Ánimo Florence-Firestone Students Are Coding to Solve Real-World Problems

Coding

Rebecca Rincon’s 21st Century Problem Solving class at Ánimo Florence-Firestone Charter Middle School goes beyond the typical math problems, and presents students with real-world problems and the tools to solve them. “We do a great job of getting students prepared for college and leadership. This course was a way to really focus on teaching students life skills early on so they feel confident in their ability to solve problems in our 21st Century world,” said Rincon.

Computer Literacy for All

People of color are often underrepresented in the technology sector, a field that accounts for over 8.6 million jobs in the United States, which is why Rincon wanted to ensure that students were exposed to additional STEM pathways while gaining greater computer literacy. That includes, in part, introducing students to the underlying principles of computation. “Students have learned to code HTML and are currently learning block code that is used to create video games and applications,” said Rincon. “The course is student driven, with students learning at their own pace and helping others, which has led to many students studying coding at home.”

coding

As students at Ánimo Florence-Firestone learn the language of the 21st Century, they are using it to create websites and many are hoping to create their own applications. “It’s a new side to computers--before this class, all we knew about technology and computers was that they were cool and fun, but we didn't know about the other side, like engineering and coding,” said Daniel Villa, eighth grader at Ánimo Florence-Firestone. Burning Glass, a job market analytics firm, found that there were over seven million job openings in 2015 in occupations that required coding skills.

Additionally, they found coding has become a core skill that bolsters a candidate’s chances of commanding a high salary. “Before this class I knew what coding was, but I never tried it. I thought it was something I’d have to learn at a university. I never thought I’d learn it in middle school,” said Jocelyn Urias, an eighth grader at Ánimo Florence-Firestone. “I thought ‘wow, this is really a career? I’d like to try it out one day!’” At Green Dot, our mission is to inspire students like Urias and provide them with the tools they need to find success in college, leadership, and life.

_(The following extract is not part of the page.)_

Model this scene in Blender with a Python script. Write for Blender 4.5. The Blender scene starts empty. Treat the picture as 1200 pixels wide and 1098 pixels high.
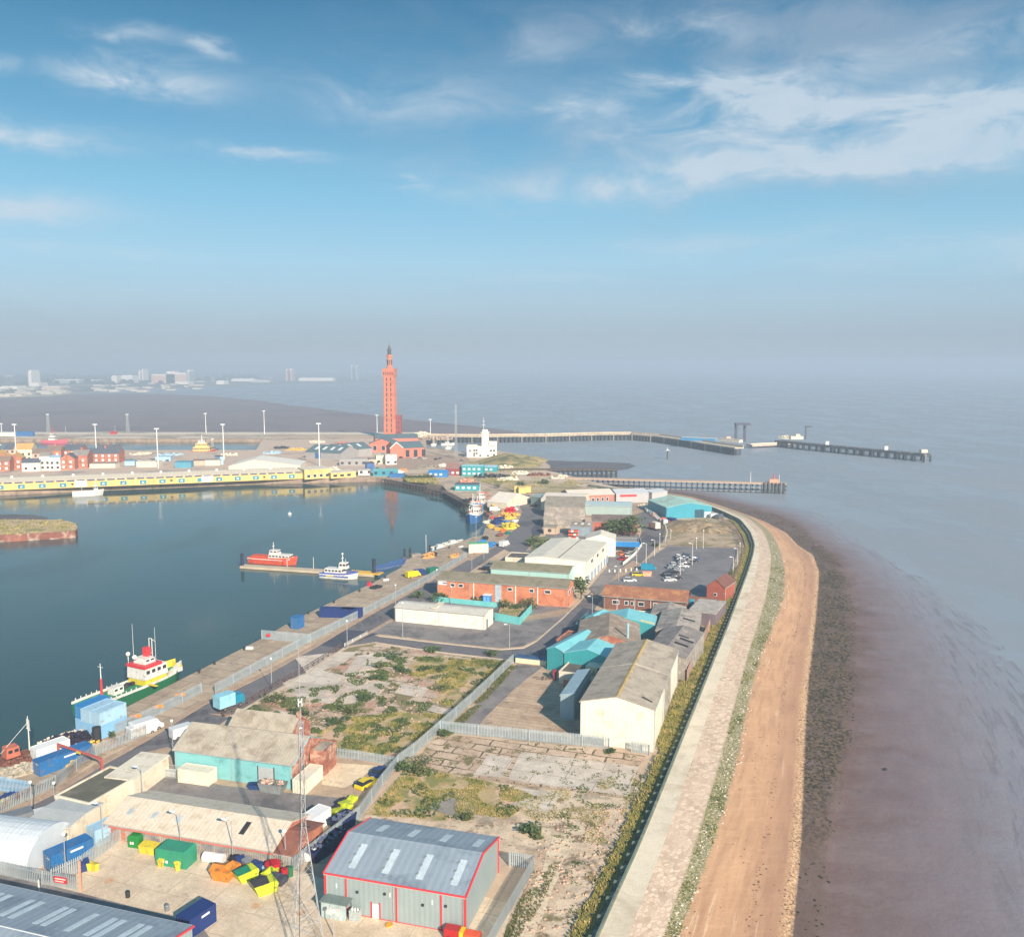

Problem Solving with a Purpose

The 21st Century Problem Solving class is designed to help students develop their communication skills, strengthen their analytic thinking, promote creativity, and foster collaboration. Last semester students focused on “design and modeling,” during which they were introduced to the foundations of problem solving and prototype creation.

Students learned to use rendering and animation programs such as Sketchup Pro and Geogebra to bring their designs to life in the form of 3D renderings. Using curriculum designed by Project Lead the Way, students were challenged to create an ankle foot orthoses and a toy for a child with cerebral palsy, a neurological disorder that affects a person’s motor skills and muscles. This project required students to put their recent learning into practice, defining problems and determining root causes to formulate solutions. In their analysis, students found that most commercial toys required more coordination and strength than children with cerebral palsy typically possessed, resulting in frustrating interactions. As students learned more about cerebral palsy, they were able to select and implement solutions.

coding

Students focused on creating prototypes for toys that are engaging, accessible, and would help children further develop their motor skills. “This class makes me feel like I’m doing a lot at such a young age, and I feel like a career isn't that far away because I know so much about coding and technology that others don’t know,” said Villa.

Creating a STEM Pathway

Rincon has applied student’s interests in gaming, design, fashion, and architecture to provide a STEM and technology course that is purposeful, engaging, fun, and helps prepare students for the future. “Every student will take away something different from this course: there are students engrossed in block code because it's about gaming and they love Fortnite and want to learn how computer programming works,” said Rincon. “Then there are students who are developing interests in animation, fashion, and architecture because they see how what we're learning ties into those different industries.”

Though the course is in its first year, Rincon is already looking towards the future. When Ánimo Florence-Firestone moves to its new home, Rincon hopes to collaborate with Ánimo Pat Brown Charter High School’s technology teacher to create a strong STEM and technology pathway for students in the Florence-Firestone community. Though not every student will have an interest in pursuing a career path in STEM, we know these STEM courses will help ease entry to college for students by furthering their soft skills and helping them stay current as technological advances change our lives and workplaces.